Entertainment

Ballet Hispanico’s season opener is not enough for a meal

A triple tapas plate of Spanish choreography, Ballet Hispanico’s program Tuesday recalled the old joke about Chinese food: An hour later, you are hungry again.

For the opening of its 25th season at the Joyce, the troupe’s most substantial piece was the oldest, Nacho Duato’s 1983 work “Jardi Tancat (Enclosed Garden).” To songs based on Catalan folk tales, three couples skitter and swoop across a stage bordered by thin, bare and weathered stumps.

The lyrics plead for water for parched soil, and the duets’ broken postures and mournful attitudes show the cast’s dashed hopes. Still, clocking in at less than 20 minutes, “Jardi Tancat” wasn’t quite long or involved enough to anchor the evening.

Cayetano Soto’s new “Sortijas (Rings)” is a brief, provocative duet to gravelly songs by Lhasa de Sela. The work is jammed with nervous partnering on a smoky stage — the guy’s in black, the gal’s wearing a top that looks as if it were made out of tinsel.

The stage blacks out several times, and we rediscover the couple in another pose when the lights come up. Finally, the man puts his hands around the woman’s neck as her legs twitch and black paper airplanes fly onto the stage from all directions. Interesting though it is, it seems like the first section of a longer dance.

Last year’s “A Vueltas con los Ochenta (Turning Eighties)” seems to start on the same smoky stage where “Sortijas” left off. Meritxell Barberá and Inma García’s piece looks back at “La Movida,” the cultural revolution in Madrid that followed the fall of fascism. The big hair and black club outfits — tight, ripped tops and short skirts — recall the NYC club scene during the ’80s.

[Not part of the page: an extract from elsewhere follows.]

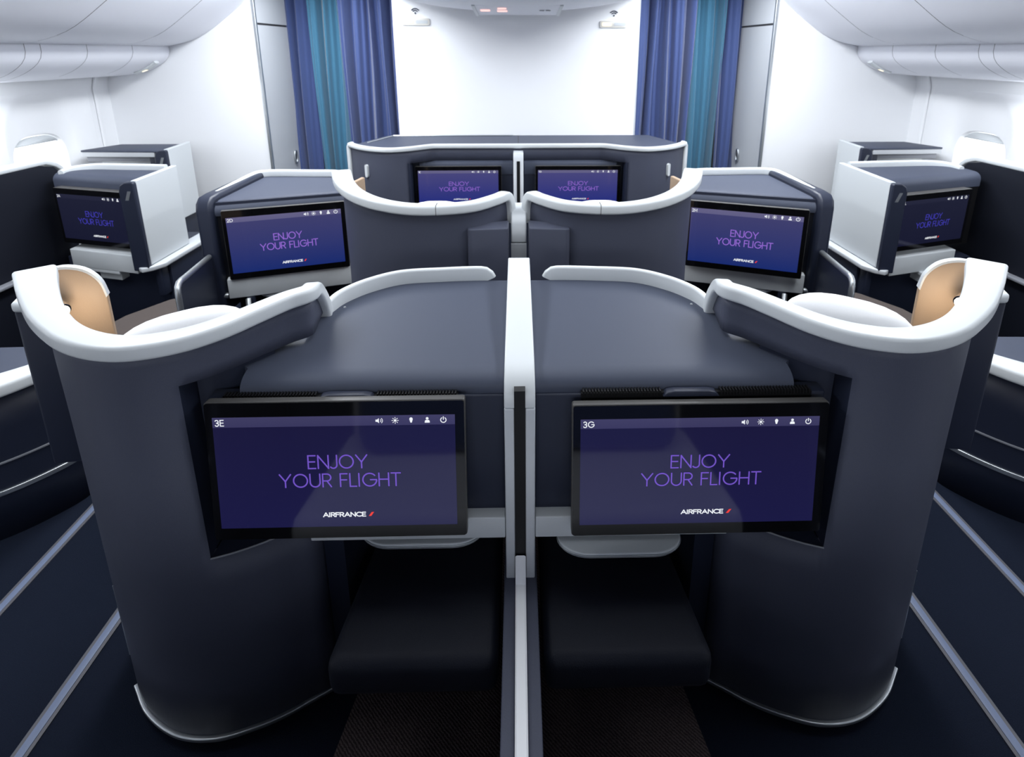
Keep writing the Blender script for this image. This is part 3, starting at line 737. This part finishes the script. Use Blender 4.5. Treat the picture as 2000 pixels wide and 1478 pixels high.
# ------------------------------------------------------------------ second row consoles with monitors 2D and 2H
def mid_console(s):
    t = thing('centre_console', (s * 1.2, 2.9, 0), 'navy console with white lip holding the second row %s monitor' % SIDE[s], 'console', 'centre consoles')
    fl, fr = Vector((-1.50, 2.60)), Vector((-.89, 2.80))
    d = (fr - fl).normalized(); nrm = Vector((-d.y, d.x))
    def P(a, b, z): q = fl + d * a + nrm * b; return Vector((q.x, q.y, z))
    Lh = (fr - fl).length
    prof = [(.08, 1.0)] + [(.075 - .06 * math.sin(R(a)), .945 + .055 * math.cos(R(a))) for a in (15, 30, 45, 60, 75, 90)] + [(.02, .93)]
    rows = [[P(Lh * k / 8, b, z) for k in range(9)] for b, z in prof]
    bm, V = loft(rows)
    a0, a1 = V[0][0], V[0][8]
    back = [bm.verts.new(p) for p in ((-1.0, 3.20, 1.0), (-1.40, 3.22, 1.0), (-1.50, 3.19, 1.0))]
    bm.faces.new(list(V[0]) + back)
    obj('top', mirror(bm, s), 'table', t, smooth=50)
    obj('body', mirror(prism([tuple(P(0, .03, 0))[:2], tuple(P(Lh, .03, 0))[:2], (-1.0, 3.19), (-1.49, 3.19)], .62, .995), s), 'navy', t)
    path = cr([(-1.505, 2.74, 1.008), (-1.505, 2.95, 1.014), (-1.50, 3.15, 1.018), (-1.47, 3.205, 1.018), (-1.40, 3.22, 1.018), (-1.2, 3.21, 1.018), (-1.06, 3.20, 1.018), (-1.01, 3.18, 1.01), (-.99, 3.13, .99)], 60)
    obj('back_lip', mirror(sweep(path, .03, .045, .012), s), 'white', t)
    side = [(2.60, .42), (2.60, .96), (2.61, 1.0), (2.64, 1.025), (2.70, 1.03), (3.2, 1.03), (3.2, .42)]
    obj('side_panel', mirror(yzprism(side, -1.545, -1.465), s), 'navy', t, bevel=.018)
    obj('monitor_surround', mirror(prism([tuple(P(-.02, .03, 0))[:2], tuple(P(Lh, .03, 0))[:2], tuple(P(Lh, .06, 0))[:2], tuple(P(-.02, .06, 0))[:2]], .55, .95), s), 'black', t)
    obj('shelf', mirror(prism([tuple(P(.055, -.012, 0))[:2], tuple(P(Lh, -.012, 0))[:2], tuple(P(Lh, .2, 0))[:2], tuple(P(.055, .2, 0))[:2]], .508, .61, r=.004), s), 'grey', t)
    obj('shelf_knob', mirror(lathe([(.001, 0), (.014, .0), (.014, .02), (.008, .035), (.001, .035)], P(.05, .01, .52), (-.9, -.3, 0)), s), 'silver', t)
    ol = []
    for cx, a_ in ((.25, 180), (.45, 270)):
        for q in range(7): ol.append(tuple(P(cx + .06 * math.cos(R(a_ + 90 * q / 6)), .05 + .055 * math.sin(R(a_ + 90 * q / 6)), 0))[:2])
    ol += [tuple(P(.51, .25, 0))[:2], tuple(P(.19, .25, 0))[:2]]
    obj('tray', mirror(prism(ol, .488, .505), s), 'grey', t, bevel=.003)
    obj('tray_base', mirror(prism([tuple(P(.26, .06, 0))[:2], tuple(P(.40, .06, 0))[:2], tuple(P(.40, .2, 0))[:2], tuple(P(.26, .2, 0))[:2]], .455, .49, r=.004), s), 'grey', t)
    obj('cabinet', mirror(prism([tuple(P(.08, .10, 0))[:2], tuple(P(Lh, .10, 0))[:2], (-1.0, 3.19), (-1.49, 3.19)], 0, .50), s), 'navyfab', t)
    obj('armrest_hook', mirror(tube(cr([P(.14, -.02, .50), P(.14, -.06, .45), P(.12, -.12, .42), P(.115, -.14, .36), P(.12, -.14, .25)], 20), .014), s), 'silver', t)
    obj('bracket', mirror(prism([tuple(P(.13, -.01, 0))[:2], tuple(P(.17, -.01, 0))[:2], tuple(P(.17, .06, 0))[:2], tuple(P(.13, .06, 0))[:2]], .39, .51, r=.006), s), 'navy', t)
for s in (-1, 1): mid_console(s)
monitor((-1.1548, 2.688, .610), R(18), .566, .355, '2D', 'mid', 'second row monitor on the left, seat 2D, beside the curved shell')
monitor((1.1346, 2.660, .608), R(-21), .566, .357, '2H', 'mid', 'second row monitor on the right, seat 2H, beside the curved shell')

# aisle side panels with silver tube edge
for s in (-1, 1):
    t = thing('aisle_panel', (s * 1.36, 2.4, 0), 'dark navy low panel with bent silver tube edge along the %s aisle' % SIDE[s], 'aisle panel', 'aisle panels')
    A, B = Vector((-1.372, 2.11, 0)), Vector((-1.50, 2.585, 0)); dd = (B - A); nn = Vector((dd.y, -dd.x, 0)).normalized()
    zt = lambda f: .80 - .06 * f
    pf = [(.012, .02), (.012, .75), (.05, zt(.05) - .004), (1, zt(1) - .004), (1, .02)]
    f = [A + dd * q + Vector((0, 0, z)) for q, z in pf]
    bm = new(); loft([[v + nn * .010 for v in f], [v - nn * .010 for v in f]], bm, closed=True)
    bm.verts.ensure_lookup_table(); bm.faces.new(bm.verts[:5]); bm.faces.new(bm.verts[5:])
    obj('panel', mirror(bm, s), 'navy', t, bevel=.003)
    obj('groove', mirror(tube([A + dd * .03 + nn * .011 + Vector((0, 0, .50)), A + dd * .98 + nn * .011 + Vector((0, 0, .47))], .0022, seg=6), s), 'greyprint', t)
    q = [B + Vector((0, 0, zt(1)))] + [A + dd * k + Vector((0, 0, zt(k))) for k in (.6, .2, .08)] + [A + dd * .02 + Vector((0, 0, .785)), A + Vector((0, 0, .75)), A + Vector((0, 0, .45)), A + Vector((0, 0, .02))]
    obj('tube_edge', mirror(tube(cr(q, 50), .0125), s), 'silver', t)

# ------------------------------------------------------------------ window side units
def slash(bm, x, y, z, h):
    v = [(x + a, y, z + b) for a, b in ((-.017, -h / 2), (.001, -h / 2), (.017, h / 2 * .7), (.019, h / 2), (.002, h / 2))]
    bm.faces.new([bm.verts.new(p) for p in v])
def window_console(s, x1, y0, y1, x0, zt, openfront, label):
    t = thing('window_console', (s * -(x0 + x1) / 2, (y0 + y1) / 2, 0), label, 'console', 'window consoles')
    # side plate and dark front edge with slash emblem
    obj('side_plate', mirror(yzprism([(y0 + .012, .565), (y1, .565), (y1, zt + .012), (y0 + .012, zt + .002)], x1 - .03, x1), s), 'grey', t, bevel=.004)
    fe = obj('front_edge', mirror(xzprism([(x1 - .085, .54), (x1 - .002, .54), (x1 - .002, zt - .01), (x1 - .01, zt - .002), (x1 - .05, zt - .004), (x1 - .075, zt - .02), (x1 - .085, zt - .05)], y0 - .012, y0 + .03), s), 'navy', t, bevel=.006)
    bm = new(); slash(bm, 0, 0, 0, .05)
    for v in bm.verts: v.co += Vector((s * -(x1 - .04), y0 - .0135, zt - .075))
    obj('slash_emblem', bm, 'silver', fe)
    if not openfront:
        prof = [(y1 + .05, zt - .012), (y0 + .15, zt - .012)] + [(y0 + .15 - .055 * math.sin(R(a)), zt - .05 + .038 * math.cos(R(a))) for a in (15, 30, 45, 60, 75, 90)] + [(y0 + .095, zt - .09)]
        ya = .17 if s < 0 else .20
        rows = [[(x1 - .03 + (x0 - x1 + .03) * k / 6, y + (ya * k / 6 if i > 0 else 0), z) for k in range(7)] for i, (y, z) in enumerate(prof)]
        bm, V = loft(rows); obj('top', mirror(bm, s), 'table', t, smooth=50)
        path = cr([(x1 - .05, y1 - .02, zt - .004), (x1 - .3, y1 + .0, zt - .002), (x0 + .15, y1 + .02, zt - .004), (x0 + .05, y1 - .02, zt - .012), (x0 + .04, y1 - .1, zt - .02)], 40)
        obj('back_lip', mirror(sweep(path, .03, .05, .012), s), 'white', t)
        obj('body', mirror(prism([(x0, y0 + .30), (x1 - .03, y0 + .12), (x1 - .03, y1), (x0, y1)], .60, zt - .04), s), 'black', t)
        obj('shelf', mirror(prism([(x1 - .54, y0 + .15), (x1 - .087, y0 + .02), (x1 - .087, y1), (x1 - .54, y1)], .51, .615, r=.004), s), 'grey', t)
        obj('tray', mirror(prism([(x0 + .18, y0 + .13), (x0 + .42, y0 + .06), (x0 + .42, y1), (x0 + .18, y1)], .49, .512, r=.004), s), 'grey', t)
        obj('tray_base', mirror(prism([(x0 + .25, y0 + .14), (x0 + .40, y0 + .10), (x0 + .40, y1), (x0 + .25, y1)], .44, .492, r=.004), s), 'grey', t)
        obj('ledge', mirror(prism([(x1 - .06, y0 - .01), (x1 - .03, y0 - .03), (x1 + .01, y0 + .0), (x1 + .045, y0 + .06), (x1 + .045, y1 + .32), (x1 - .06, y1 + .32)], .535, .562, r=.006), s), 'post', t)
        obj('base_cabinet', mirror(prism([(x0, y0 + .25), (x1 - .06, y0 + .12), (x1 + .03, y0 + .12), (x1 + .03, y1 + .32), (x0, y1 + .32)], 0, .535), s), 'navy', t)
        obj('base_foot', mirror(rbox(x1 - .02, x1 + .02, y0 + .05, y0 + .12, .36, .535, .01), s), 'navy', t)
    else:
        obj('top', mirror(prism([(x0, y0 + .02), (x1 - .02, y0 - .01), (x1 - .02, y1), (x0 + .1, y1)], zt - .018, zt - .004, r=.005), s), 'table', t)
        obj('fascia', mirror(prism([(x0, y0 + .024), (x1 - .086, y0 - .004), (x1 - .086, y0 + .03), (x0, y0 + .05)], zt - .05, zt - .016, r=.004), s), 'closet', t)  # navy slab edge, coloured pale grey to stand for its lit sheen
        obj('niche_back', mirror(rbox(x0, x1 - .03, y0 + .20, y0 + .22, .6, zt - .03, 0), s), 'white', t)
        obj('niche_post', mirror(rbox(x1 - .14, x1 - .085, y0 + .02, y1, .6, zt - .05, .004), s), 'navy', t)
        obj('niche_lit_patch', mirror(rbox(x1 - .34, x1 - .15, y0 + .10, y0 + .11, zt - .17, zt - .055, .003), s), 'white', t)  # no lamp: white plate standing in for the bright reflection inside the niche
        obj('niche_rail', mirror(rbox(x0 + .02, x1 - .14, y0 + .04, y0 + .07, zt - .085, zt - .052, .004), s), 'greyprint', t)
        obj('base_cabinet', mirror(rbox(x0, x1 - .03, y0 + .05, y1, 0, .6, .004), s), 'navy', t)
for s in (-1, 1):
    window_console(s, -2.02 if s < 0 else -1.94, 2.92 if s < 0 else 2.80, 3.30, -2.66, 1.04, False, 'grey sided window console holding the %s window seat monitor' % SIDE[s])
    window_console(s, -2.36, 3.78, 4.06, -2.95, 1.062, True, 'open fronted far window console in the %s corner by the white partition' % SIDE[s])
monitor((-2.3588, 3.042, .640), R(-15.4), .529, .325, '2A', 'side', 'left window seat monitor seen at an angle beside the grey plate', depth=.05)
monitor((2.2733, 2.899, .648), R(17.0), .531, .317, '2L', 'side', 'right window seat monitor seen at an angle beside the grey plate', depth=.05)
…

The work is a slice of life at the Disco of Desperation. The dancers enter, listening to their own headphones. Neurotic couplings degenerate into fights, and a strung-out woman twitches in front at the climax. While the piece aims at social commentary, it’s too padded to have much bite — a couple dancing or the group walking across the stage gets stretched past the limits of patience.

So despite a few tasty morsels, Ballet Hispanico’s program needs a little more meat on its bones to satisfy.